Turning

South of 11th street, the Indianapolis Central Canal finishes its last mile and a half in a concrete basin. At, roughly, sixteen feet below the city streets, it is a welcome and mostly pleasant alternative to the ordinary urban bustle. Nonetheless, but for goldfish and mallards, it’s a lifeless display. The ecosystem is still recovering from the city’s $423,000 cleanup (completed three years ago) and battling a monthly barrage of anti-algae treatments. Before the “cleanup” the canal (especially near the government building and the State Museum) was a foul mess. Full of weeds and algae and rotting vegetation, the methane was strong and gurgled audibly.

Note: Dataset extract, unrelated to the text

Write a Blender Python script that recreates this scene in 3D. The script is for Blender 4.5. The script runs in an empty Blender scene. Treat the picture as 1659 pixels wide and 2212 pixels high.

But the weeds, while hiding the concrete, gave cover to the fish; the bass, bluegill, and carp swam slowly, in and out of view in the submerged forest.

Today, the ginkgo trees have shed their nuts and the mums have begun to brown. The water’s surface gathers corner blankets of blown leaves, slowly sinking. November tannin and tea. Below, the goldfish, some with fan tails and few longer than a hand, hang two feet and deeper beneath the wind and rain. Waiting.

I miss the old, foul canal. Without another cleaning, it will return … probably within the decade. I miss, already, the seasons of increase. The bottom growth rising to the surface, fecund and rich. But the summer passed with equal violence and the fall was too warm, and now, the waiting.